Based on the compliance requirements across all six regimes, procurement must operationalize five capabilities:

  1. Supplier emissions data collection at scale. Every strategic supplier must provide product-level or facility-level emissions data verified to a recognized standard (ISO 14064, GHG Protocol Corporate Standard). Spend-based estimates are a transition method, not a compliance strategy .
  2. Contractual ESG clauses. Supplier contracts must include emissions reporting obligations, science-aligned reduction targets, audit rights to verify reported data, and human rights due diligence commitments. RFPs must incorporate emissions questions in the qualification stage .
  3. Sub-tier supply chain mapping. You cannot report what you cannot see. High-emissions categories — metals, chemicals, logistics, packaging — require tier-2 and tier-3 supplier identification. The regulator will ask, and your tier-1 suppliers may not have the answers either .
  4. Cross-functional governance. Establish a CSRD program office with representation from sustainability, finance, procurement, IT, and legal, with board-level oversight. Define procurement's accountability for value chain data collection, supplier engagement, and contract language .
  5. Audit-ready documentation. Build internal controls that create audit trails for Scope 3 data sources, calculation methodologies, and estimate justifications. Limited assurance will verify these controls starting with your first CSRD report .
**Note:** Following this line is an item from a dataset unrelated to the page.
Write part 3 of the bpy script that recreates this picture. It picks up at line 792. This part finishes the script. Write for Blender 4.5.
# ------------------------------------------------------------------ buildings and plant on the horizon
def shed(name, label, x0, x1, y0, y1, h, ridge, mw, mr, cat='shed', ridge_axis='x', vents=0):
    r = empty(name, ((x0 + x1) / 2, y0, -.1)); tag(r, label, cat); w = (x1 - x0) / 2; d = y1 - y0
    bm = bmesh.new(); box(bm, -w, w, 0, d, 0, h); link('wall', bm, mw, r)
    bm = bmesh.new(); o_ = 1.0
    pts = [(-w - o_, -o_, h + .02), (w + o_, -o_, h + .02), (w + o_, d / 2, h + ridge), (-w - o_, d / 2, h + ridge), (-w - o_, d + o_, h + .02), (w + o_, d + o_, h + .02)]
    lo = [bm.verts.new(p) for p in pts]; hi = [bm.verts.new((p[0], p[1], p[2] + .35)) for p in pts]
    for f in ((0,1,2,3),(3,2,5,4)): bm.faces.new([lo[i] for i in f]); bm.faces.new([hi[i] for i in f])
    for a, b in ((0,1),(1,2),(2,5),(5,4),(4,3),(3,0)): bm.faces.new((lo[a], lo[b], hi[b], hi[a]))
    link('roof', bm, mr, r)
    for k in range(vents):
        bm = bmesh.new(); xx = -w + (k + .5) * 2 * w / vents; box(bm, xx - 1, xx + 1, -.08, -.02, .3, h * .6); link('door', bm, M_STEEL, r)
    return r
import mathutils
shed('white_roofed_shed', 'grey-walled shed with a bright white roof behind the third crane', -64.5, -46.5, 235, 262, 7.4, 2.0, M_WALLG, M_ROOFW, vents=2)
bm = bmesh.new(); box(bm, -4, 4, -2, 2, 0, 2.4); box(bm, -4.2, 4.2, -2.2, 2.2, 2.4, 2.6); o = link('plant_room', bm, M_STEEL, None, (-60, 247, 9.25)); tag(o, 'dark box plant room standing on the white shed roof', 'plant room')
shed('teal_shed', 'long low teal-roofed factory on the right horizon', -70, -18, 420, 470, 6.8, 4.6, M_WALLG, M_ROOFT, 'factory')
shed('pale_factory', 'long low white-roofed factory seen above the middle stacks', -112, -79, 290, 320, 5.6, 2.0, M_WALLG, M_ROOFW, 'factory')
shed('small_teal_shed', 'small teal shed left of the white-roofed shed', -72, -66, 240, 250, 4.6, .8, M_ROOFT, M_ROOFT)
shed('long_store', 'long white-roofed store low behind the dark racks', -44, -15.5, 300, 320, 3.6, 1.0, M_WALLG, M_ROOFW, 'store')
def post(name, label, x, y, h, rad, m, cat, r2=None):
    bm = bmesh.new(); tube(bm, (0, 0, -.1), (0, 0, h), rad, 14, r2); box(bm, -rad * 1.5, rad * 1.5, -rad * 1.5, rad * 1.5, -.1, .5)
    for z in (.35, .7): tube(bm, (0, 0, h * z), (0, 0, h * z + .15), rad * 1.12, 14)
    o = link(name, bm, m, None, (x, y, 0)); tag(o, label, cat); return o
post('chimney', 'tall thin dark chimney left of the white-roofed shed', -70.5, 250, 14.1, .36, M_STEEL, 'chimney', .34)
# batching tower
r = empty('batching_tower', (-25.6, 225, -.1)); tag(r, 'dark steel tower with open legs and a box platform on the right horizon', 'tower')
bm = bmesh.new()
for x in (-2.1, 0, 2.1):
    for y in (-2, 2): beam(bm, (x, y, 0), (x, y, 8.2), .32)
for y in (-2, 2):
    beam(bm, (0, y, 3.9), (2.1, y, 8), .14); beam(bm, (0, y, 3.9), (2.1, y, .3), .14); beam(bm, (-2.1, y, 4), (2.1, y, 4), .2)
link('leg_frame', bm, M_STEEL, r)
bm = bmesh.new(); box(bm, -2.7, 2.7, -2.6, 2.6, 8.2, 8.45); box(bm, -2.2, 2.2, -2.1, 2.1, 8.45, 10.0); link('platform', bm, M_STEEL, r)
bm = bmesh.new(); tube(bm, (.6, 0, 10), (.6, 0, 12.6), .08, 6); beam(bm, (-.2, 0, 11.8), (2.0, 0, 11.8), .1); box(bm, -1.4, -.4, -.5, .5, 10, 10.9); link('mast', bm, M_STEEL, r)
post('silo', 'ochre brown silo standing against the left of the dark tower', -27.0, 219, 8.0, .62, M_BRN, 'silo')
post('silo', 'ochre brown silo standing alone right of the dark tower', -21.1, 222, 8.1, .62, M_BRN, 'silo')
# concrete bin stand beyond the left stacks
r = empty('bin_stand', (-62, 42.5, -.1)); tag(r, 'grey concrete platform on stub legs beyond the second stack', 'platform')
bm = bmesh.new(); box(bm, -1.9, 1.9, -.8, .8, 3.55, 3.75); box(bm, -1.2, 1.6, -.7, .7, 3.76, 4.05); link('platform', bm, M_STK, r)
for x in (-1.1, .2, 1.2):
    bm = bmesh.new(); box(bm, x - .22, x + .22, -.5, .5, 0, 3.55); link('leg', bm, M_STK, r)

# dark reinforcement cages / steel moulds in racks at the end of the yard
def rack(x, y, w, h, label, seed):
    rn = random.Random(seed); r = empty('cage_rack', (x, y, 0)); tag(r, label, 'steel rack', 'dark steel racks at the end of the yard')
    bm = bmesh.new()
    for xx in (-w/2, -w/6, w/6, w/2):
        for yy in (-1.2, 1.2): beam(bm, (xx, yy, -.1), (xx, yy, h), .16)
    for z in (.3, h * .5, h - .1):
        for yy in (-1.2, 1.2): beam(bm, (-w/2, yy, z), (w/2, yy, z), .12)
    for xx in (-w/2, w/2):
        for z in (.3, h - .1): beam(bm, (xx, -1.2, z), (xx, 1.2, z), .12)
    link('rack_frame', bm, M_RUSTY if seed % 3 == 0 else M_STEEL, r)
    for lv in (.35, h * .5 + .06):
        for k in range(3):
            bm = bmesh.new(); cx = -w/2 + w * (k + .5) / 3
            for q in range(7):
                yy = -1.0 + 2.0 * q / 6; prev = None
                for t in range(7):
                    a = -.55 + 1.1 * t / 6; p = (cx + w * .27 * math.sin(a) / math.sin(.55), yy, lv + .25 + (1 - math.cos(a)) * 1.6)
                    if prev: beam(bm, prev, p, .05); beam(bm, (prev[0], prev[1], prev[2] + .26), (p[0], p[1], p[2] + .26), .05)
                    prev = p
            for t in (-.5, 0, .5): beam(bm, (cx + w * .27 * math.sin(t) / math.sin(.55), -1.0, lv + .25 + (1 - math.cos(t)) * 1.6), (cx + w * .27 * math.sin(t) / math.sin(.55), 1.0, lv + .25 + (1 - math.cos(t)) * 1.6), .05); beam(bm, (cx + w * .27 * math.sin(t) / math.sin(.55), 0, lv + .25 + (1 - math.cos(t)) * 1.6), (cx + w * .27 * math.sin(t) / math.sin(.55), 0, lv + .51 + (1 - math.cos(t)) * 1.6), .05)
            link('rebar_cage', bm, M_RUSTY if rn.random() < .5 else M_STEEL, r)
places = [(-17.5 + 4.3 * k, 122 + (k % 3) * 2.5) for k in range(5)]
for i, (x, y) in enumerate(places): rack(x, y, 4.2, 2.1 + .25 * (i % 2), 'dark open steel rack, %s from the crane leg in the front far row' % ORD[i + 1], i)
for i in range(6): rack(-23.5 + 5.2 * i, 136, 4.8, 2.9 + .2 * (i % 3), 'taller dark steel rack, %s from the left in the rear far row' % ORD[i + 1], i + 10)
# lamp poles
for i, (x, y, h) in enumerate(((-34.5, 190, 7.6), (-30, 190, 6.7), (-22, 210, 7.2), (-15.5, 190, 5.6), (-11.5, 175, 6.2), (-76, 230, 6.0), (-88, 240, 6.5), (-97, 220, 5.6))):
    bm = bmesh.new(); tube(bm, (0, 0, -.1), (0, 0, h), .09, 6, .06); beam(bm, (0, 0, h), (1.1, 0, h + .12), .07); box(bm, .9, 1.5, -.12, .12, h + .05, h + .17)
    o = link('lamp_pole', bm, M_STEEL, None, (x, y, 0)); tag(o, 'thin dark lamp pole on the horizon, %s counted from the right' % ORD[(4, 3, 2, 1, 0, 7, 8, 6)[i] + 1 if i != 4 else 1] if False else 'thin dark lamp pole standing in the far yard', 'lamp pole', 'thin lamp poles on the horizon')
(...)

The Procurement Intelligence Infrastructure

Meeting these requirements manually is not feasible at scale. The procurement organizations that will reach compliance ahead of their peers are investing in platforms that automate supplier data collection, integrate with ERP systems to extract purchasing data for emissions calculations, and provide supplier-facing portals for emissions reporting .

CDP research has consistently shown that companies engaging suppliers on climate see significantly greater emissions reductions than those that do not. A supplier that reports primary emissions data is typically better managed overall — the data quality correlates with operational reliability. The procurement intelligence infrastructure built for CSRD compliance serves a dual purpose: regulatory compliance and supplier performance visibility .

€1.5B
EU turnover threshold for non-EU companies to fall under CSDDD due diligence obligations

The Cost of Waiting

The Omnibus postponements create a window, not a reprieve. Companies that use the extra two years to build proper supplier data infrastructure will be compliant ahead of schedule. Companies that wait will find themselves in 2027 with the same data gaps, compressed timelines, and the added cost of accelerated implementation.

The EU CSDDD carries penalties of up to 5% of global turnover for non-compliance. California's climate laws authorize civil penalties. The UK's antislavery act has already resulted in injunctions against companies with inadequate supply chain due diligence. Beyond penalties, EcoVadis research found that 42% of procurement leaders had been asked by customers to provide sustainability data and could not deliver it at the required standard .

The market consequence is clear: suppliers that cannot provide auditable emissions data will be reselected out of procurement portfolios. Customers demanding Scope 3 data from their supply chain will prioritize suppliers who can deliver it — and those suppliers will capture market share at the expense of those who cannot.

"The separation between trade compliance and sustainability teams that existed in 2023 is no longer viable. Large buyers increasingly view tariff risk, geopolitical risk, and ESG risk as a single integrated third-party risk category."

What to Do in the Next 12 Months

  1. Audit your supplier data coverage. What percentage of your procurement spend is covered by supplier-provided emissions data? If under 50%, your initial CSRD reporting will rely on estimates that may not pass limited assurance scrutiny. Start with your top 20 suppliers by emissions intensity.
  2. Embed ESG data requirements in every new contract. Every supplier agreement executed from today forward should include emissions reporting obligations, audit rights, and science-aligned reduction commitments. Existing strategic suppliers should be approached for contract amendments within 12 months.
  3. Build your sub-tier visibility for high-emissions categories. For metals, chemicals, logistics, packaging, and transport, begin mapping the tier-2 and tier-3 structure. The regulator will ask your tier-1 suppliers who their sub-tier suppliers are — and hold you responsible for the answer.
  4. Integrate ESG into supplier scorecards. If emissions data quality and human rights due diligence are not weighted factors in your strategic sourcing evaluations, your procurement team is selecting suppliers that will fail your compliance requirements. Carbon cost should be as prominent in supplier evaluation as unit price.
  5. Treat Scope 3 as a data infrastructure investment. The procurement intelligence platform you deploy for CSRD compliance will serve CBAM reporting, CSDDD due diligence, EUDR traceability, and supplier risk management. The ROI is not just compliance — it is a unified supplier data platform.

The Procurement Opportunity

CPOs who treat Scope 3 compliance as a strategic data infrastructure investment rather than a reporting burden will find a competitive advantage. Companies with mature supplier sustainability programs report fewer supply chain disruptions, better supplier relationships, and stronger financial performance .

The CPOs who wait for regulators to force their hand will be scrambling in 2027, competing for limited implementation resources and paying premium prices for sustainability consultants. Those who invest now in supplier data collection, contractual compliance infrastructure, and sub-tier visibility will have a procurement function that is ready — not just for regulatory compliance, but for the procurement operating model of the next decade.

When your CFO asks whether the organization will pass its first CSRD limited assurance engagement, your answer should be based on supplier data you already collect — not on a plan to start collecting it next year.